Osvaldo Lamborghini en algún momento lo entendió para siempre. Después de batallar durante mucho tiempo por ser publicado, y consciente de que no podía ser publicado por el carácter fragmentario e inacabado, por el aspecto de meras “anotaciones” de todo lo que escribió después de El fiord, se convenció de que no valía la pena forzarse a terminar cuentos o novelas “redondos” (para lo cual, por otra parte, se sentía absolutamente incapaz) sino que podía dejarse fluir así, en los fragmentos, las anotaciones, las viñetas. Sabía, sin dudas, que el precio a pagar era alto. Sabía que para que toda su obra fuera publicada y leída como póstuma, primero debía morirse. En esa convicción, en 1977 se cansó de seducir a un crítico que lo explicara (Libertella), a un editor que lo publicara (Fogwill) y se concentró en educar a un albacea (Aira).

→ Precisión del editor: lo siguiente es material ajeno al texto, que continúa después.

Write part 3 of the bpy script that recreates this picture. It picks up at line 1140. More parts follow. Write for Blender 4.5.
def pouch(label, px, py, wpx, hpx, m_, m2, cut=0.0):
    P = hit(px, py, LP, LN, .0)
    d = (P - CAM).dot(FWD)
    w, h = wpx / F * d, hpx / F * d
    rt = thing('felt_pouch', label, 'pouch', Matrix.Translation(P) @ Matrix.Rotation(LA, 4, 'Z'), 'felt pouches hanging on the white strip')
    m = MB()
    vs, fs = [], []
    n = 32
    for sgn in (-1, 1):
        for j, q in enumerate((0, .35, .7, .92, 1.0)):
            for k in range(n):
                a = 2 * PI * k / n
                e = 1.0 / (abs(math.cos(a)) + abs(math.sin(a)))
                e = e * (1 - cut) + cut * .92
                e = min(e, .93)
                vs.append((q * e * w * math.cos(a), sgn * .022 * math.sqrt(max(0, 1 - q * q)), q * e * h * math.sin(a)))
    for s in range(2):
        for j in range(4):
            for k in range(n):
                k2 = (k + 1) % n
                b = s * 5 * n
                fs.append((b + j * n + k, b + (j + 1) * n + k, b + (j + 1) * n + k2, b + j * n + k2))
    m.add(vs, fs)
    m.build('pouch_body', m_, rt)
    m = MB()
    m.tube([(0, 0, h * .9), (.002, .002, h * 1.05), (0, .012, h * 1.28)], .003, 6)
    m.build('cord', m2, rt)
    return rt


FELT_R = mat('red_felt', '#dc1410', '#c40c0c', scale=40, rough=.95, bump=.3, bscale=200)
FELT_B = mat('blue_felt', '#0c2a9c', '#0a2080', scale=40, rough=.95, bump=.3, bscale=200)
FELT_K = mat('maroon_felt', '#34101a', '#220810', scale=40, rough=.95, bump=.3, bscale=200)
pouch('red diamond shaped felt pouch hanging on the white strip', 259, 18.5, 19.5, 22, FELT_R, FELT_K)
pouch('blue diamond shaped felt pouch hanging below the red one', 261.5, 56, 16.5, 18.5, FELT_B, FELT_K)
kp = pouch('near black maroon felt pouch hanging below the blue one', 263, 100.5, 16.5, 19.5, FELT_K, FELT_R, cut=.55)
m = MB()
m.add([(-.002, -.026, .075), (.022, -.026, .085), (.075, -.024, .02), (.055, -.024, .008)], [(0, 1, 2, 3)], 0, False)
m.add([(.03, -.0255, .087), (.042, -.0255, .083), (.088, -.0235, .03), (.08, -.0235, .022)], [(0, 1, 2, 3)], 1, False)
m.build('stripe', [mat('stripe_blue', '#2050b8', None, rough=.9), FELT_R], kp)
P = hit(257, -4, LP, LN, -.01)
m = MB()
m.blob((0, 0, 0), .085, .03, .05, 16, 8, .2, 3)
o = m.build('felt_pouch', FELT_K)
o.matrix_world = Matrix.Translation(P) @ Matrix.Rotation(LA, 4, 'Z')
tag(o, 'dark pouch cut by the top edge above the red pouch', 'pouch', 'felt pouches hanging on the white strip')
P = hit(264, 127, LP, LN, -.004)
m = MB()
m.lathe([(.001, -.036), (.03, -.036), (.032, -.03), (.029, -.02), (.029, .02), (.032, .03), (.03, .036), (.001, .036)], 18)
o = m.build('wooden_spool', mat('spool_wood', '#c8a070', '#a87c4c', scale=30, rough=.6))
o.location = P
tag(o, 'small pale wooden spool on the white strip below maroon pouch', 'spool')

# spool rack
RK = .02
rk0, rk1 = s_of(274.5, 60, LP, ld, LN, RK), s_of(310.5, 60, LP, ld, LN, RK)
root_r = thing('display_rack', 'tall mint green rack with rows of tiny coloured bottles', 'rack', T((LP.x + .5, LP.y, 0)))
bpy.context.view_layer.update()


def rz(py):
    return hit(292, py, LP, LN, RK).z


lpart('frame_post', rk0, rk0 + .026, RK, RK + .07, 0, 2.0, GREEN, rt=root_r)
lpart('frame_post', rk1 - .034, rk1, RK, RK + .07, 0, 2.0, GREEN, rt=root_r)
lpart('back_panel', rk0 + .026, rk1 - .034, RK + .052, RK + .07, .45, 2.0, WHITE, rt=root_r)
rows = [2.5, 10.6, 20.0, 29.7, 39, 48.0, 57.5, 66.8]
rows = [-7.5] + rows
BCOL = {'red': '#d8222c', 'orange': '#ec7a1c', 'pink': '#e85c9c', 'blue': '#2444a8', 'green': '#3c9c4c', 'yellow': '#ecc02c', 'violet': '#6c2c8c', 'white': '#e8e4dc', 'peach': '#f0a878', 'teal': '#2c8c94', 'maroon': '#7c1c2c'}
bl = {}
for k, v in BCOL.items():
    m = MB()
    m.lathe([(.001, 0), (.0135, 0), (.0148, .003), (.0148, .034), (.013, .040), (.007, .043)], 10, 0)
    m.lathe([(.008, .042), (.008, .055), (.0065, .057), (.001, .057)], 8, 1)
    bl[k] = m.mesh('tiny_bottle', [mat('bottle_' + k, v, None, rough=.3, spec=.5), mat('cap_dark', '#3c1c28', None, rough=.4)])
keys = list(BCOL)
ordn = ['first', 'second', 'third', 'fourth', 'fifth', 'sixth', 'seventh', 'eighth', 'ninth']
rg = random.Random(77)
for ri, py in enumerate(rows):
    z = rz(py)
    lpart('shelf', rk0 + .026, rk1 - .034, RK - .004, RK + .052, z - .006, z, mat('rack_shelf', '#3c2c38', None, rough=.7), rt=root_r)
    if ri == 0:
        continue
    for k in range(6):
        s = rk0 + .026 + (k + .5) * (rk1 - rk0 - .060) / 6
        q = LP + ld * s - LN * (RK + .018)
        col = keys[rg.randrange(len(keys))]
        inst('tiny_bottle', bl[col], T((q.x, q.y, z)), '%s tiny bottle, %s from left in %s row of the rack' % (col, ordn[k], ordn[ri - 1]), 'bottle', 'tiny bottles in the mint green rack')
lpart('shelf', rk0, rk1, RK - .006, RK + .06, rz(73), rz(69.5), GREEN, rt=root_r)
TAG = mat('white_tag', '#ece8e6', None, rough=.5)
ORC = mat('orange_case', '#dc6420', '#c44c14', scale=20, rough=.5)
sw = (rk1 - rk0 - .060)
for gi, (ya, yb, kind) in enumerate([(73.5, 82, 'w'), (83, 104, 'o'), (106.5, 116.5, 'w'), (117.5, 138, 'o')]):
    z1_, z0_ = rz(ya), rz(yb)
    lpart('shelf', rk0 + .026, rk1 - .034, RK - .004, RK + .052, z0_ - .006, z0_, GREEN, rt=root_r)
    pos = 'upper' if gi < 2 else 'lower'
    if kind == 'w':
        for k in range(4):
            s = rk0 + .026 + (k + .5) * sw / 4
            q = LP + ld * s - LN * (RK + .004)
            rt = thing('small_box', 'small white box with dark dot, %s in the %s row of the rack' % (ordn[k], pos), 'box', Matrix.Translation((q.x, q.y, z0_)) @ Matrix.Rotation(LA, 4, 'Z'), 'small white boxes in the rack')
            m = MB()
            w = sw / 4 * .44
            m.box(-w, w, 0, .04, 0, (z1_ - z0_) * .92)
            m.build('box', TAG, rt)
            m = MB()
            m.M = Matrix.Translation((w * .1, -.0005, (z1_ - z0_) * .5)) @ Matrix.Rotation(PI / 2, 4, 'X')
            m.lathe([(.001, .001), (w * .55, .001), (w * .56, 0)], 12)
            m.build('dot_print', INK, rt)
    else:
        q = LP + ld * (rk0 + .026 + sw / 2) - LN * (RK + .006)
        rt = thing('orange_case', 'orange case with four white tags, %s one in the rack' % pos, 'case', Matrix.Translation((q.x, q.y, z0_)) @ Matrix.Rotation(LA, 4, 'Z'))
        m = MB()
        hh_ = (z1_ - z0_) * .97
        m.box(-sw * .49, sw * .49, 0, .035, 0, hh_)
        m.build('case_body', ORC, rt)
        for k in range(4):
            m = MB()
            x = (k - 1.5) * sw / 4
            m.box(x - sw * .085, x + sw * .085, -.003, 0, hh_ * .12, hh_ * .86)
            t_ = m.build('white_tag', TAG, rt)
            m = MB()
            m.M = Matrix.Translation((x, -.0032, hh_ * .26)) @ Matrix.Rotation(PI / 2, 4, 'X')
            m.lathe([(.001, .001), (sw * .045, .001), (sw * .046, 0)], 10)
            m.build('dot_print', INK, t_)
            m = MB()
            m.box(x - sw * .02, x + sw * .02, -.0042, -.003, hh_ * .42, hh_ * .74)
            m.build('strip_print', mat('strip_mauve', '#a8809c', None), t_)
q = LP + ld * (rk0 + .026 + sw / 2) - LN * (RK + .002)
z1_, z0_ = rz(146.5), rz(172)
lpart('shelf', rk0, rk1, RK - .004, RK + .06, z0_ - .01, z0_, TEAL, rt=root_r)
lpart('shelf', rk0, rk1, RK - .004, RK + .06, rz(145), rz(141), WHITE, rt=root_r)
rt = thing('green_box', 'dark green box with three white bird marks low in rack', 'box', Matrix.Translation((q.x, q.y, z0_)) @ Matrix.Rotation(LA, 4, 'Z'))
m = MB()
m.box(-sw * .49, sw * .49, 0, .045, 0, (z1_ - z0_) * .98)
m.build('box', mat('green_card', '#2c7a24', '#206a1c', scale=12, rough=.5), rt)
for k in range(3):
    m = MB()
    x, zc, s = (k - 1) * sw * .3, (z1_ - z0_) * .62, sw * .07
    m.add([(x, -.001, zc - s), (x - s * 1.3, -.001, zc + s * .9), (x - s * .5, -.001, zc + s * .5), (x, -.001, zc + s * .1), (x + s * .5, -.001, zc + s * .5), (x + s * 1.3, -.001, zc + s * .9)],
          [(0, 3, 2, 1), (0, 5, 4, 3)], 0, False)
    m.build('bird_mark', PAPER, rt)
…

A César Aira le escribió el 18 de febrero de 1977: “Estoy viviendo días extraños, tranquilos y dolorosos al mismo tiempo. Es un dolor blanco. Escribo, pero todo lo que escribo pertenece al género de los ‘inéditos’, los textos póstumos de un gran escritor. Doble sabor de muerte y de gloria. Compensaciones miserables acerca de la perduración en cuya base están toda la asfixia, el desamparo y el terror. Empiezo algo con un vago proyecto de libro y rápidamente me desbarranco hacia la anotación y la curiosidad”.
Esta convicción, en alguien que no quería ninguna otra cosa que ser escritor, y escritor leído además, no podía llevar sino a un corolario de hierro: vivir para la muerte.